• [SET PROBLEM] Write out, word for word, only the data from its first line to the line containing "self.p = []".
•••
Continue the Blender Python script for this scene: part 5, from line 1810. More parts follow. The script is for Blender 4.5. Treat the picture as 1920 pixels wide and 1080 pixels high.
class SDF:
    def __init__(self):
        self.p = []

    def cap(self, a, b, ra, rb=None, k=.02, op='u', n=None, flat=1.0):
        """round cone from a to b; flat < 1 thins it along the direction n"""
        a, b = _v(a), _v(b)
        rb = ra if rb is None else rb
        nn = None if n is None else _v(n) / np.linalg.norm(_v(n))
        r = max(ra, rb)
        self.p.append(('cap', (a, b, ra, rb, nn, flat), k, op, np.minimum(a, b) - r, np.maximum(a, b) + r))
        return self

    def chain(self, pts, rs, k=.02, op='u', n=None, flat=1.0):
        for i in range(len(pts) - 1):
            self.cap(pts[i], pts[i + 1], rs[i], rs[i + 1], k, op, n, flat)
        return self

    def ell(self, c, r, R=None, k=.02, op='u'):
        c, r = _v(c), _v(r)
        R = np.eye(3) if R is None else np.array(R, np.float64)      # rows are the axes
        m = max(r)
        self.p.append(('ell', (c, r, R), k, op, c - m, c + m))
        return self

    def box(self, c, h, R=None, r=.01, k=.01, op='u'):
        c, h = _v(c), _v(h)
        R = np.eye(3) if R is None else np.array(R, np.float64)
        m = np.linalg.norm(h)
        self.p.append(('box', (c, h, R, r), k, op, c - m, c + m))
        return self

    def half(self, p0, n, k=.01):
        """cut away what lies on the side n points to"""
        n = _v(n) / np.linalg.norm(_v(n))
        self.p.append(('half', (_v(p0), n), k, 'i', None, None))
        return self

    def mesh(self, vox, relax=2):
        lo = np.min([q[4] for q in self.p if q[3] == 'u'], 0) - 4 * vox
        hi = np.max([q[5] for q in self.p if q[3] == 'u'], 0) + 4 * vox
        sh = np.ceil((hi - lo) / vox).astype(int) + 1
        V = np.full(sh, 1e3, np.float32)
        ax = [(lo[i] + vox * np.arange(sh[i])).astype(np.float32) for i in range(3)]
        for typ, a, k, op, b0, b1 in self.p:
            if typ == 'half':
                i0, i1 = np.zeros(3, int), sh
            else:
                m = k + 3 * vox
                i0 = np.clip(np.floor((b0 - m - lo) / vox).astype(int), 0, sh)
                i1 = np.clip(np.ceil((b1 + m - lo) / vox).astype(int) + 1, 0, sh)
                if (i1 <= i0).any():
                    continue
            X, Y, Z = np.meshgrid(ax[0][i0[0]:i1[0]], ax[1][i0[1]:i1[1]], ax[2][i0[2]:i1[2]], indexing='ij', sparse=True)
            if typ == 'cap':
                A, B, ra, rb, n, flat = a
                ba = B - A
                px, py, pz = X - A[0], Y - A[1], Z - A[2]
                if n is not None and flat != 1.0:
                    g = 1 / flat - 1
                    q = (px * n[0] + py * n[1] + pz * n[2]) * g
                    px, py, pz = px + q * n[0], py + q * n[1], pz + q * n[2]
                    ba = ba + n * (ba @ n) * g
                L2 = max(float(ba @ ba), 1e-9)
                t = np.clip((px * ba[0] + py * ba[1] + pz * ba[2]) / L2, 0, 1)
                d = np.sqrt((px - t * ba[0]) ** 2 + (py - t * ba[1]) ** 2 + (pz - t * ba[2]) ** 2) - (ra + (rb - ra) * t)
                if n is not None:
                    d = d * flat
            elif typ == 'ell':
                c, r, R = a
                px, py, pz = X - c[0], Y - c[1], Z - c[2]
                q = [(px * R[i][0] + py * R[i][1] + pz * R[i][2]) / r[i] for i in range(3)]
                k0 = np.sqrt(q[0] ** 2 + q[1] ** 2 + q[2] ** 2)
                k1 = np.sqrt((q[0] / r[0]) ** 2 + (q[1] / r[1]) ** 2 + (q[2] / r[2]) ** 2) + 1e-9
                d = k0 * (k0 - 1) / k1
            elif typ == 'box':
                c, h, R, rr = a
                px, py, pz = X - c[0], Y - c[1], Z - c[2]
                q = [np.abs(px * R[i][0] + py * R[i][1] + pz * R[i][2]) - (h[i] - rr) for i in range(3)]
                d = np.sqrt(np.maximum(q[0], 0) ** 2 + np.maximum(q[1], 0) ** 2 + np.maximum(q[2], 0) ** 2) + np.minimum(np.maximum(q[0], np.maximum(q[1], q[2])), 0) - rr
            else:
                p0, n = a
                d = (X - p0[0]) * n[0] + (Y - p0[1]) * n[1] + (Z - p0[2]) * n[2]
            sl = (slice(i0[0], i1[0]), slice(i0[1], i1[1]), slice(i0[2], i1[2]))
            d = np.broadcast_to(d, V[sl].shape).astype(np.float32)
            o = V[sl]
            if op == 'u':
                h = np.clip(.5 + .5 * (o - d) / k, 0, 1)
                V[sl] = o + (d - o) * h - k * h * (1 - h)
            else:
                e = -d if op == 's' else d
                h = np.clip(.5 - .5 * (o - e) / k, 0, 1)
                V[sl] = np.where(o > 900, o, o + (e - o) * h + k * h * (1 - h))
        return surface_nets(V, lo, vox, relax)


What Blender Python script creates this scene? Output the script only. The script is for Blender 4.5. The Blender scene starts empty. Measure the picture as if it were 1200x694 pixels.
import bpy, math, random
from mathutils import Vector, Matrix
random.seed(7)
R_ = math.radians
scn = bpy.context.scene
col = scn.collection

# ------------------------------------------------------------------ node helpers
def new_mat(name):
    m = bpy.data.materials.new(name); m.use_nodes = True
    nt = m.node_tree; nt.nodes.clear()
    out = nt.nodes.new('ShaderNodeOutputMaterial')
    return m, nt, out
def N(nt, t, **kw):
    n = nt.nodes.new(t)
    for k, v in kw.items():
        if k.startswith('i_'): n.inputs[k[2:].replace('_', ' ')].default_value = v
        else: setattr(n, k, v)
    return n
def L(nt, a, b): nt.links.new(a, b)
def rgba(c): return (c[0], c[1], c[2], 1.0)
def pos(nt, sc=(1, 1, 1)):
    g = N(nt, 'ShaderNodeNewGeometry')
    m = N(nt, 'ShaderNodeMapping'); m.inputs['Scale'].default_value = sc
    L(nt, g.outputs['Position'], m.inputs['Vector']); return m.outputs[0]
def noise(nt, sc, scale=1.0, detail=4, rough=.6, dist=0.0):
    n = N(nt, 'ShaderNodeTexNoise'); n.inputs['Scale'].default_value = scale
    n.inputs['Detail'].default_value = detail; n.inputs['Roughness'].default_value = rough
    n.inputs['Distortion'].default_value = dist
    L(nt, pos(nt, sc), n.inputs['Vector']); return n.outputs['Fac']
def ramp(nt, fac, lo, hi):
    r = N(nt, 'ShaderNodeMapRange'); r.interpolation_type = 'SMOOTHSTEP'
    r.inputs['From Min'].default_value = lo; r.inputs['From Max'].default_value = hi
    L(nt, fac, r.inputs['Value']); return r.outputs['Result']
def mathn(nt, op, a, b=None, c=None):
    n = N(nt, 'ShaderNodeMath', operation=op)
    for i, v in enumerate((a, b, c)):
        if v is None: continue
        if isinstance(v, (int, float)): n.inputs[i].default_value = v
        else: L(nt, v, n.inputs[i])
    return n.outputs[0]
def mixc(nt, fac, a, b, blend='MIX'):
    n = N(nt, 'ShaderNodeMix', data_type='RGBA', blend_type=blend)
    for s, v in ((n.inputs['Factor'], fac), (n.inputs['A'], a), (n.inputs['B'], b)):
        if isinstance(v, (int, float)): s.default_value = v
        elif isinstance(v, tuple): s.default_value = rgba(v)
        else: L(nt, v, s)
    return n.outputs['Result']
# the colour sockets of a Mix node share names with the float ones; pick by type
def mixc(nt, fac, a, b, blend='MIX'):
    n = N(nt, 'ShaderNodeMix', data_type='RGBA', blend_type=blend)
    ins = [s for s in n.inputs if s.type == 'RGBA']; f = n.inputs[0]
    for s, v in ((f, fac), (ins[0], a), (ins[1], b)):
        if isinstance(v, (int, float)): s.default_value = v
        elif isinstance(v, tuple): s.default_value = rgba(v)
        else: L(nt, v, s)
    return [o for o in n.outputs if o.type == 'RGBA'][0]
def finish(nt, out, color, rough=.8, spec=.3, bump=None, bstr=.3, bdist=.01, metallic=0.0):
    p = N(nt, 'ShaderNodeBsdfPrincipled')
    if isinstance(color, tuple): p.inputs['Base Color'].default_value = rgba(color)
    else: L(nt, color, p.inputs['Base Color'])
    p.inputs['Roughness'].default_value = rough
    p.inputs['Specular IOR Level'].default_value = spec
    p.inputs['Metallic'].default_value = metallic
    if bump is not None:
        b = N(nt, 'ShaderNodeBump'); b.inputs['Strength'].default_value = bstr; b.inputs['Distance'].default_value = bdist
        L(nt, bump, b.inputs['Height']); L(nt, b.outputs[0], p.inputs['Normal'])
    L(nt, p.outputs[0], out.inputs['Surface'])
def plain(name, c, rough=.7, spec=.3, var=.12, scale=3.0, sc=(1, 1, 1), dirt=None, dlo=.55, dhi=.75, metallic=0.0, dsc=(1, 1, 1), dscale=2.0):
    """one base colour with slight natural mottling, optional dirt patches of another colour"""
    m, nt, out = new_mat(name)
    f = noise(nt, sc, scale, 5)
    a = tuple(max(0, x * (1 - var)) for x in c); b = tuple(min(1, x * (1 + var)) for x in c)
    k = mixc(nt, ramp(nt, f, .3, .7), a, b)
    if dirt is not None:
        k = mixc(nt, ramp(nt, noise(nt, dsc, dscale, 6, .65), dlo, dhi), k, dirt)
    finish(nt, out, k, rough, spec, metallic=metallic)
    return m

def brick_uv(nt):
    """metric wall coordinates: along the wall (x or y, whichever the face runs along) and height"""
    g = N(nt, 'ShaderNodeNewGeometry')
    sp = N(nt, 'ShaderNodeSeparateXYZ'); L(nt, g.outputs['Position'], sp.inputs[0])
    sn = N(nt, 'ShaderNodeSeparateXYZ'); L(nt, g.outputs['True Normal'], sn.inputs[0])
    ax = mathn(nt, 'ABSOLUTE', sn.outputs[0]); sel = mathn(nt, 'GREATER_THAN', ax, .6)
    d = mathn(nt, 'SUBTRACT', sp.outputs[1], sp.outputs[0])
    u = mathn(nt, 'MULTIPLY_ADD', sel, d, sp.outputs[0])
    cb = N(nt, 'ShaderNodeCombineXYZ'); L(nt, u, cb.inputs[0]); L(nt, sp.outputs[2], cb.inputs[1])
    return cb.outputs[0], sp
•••
• [TASK OUTPUT]
Continue the Blender Python script for this scene: part 5, from line 1810. More parts follow. The script is for Blender 4.5. Treat the picture as 1920 pixels wide and 1080 pixels high.
class SDF:
    def __init__(self):
        self.p = []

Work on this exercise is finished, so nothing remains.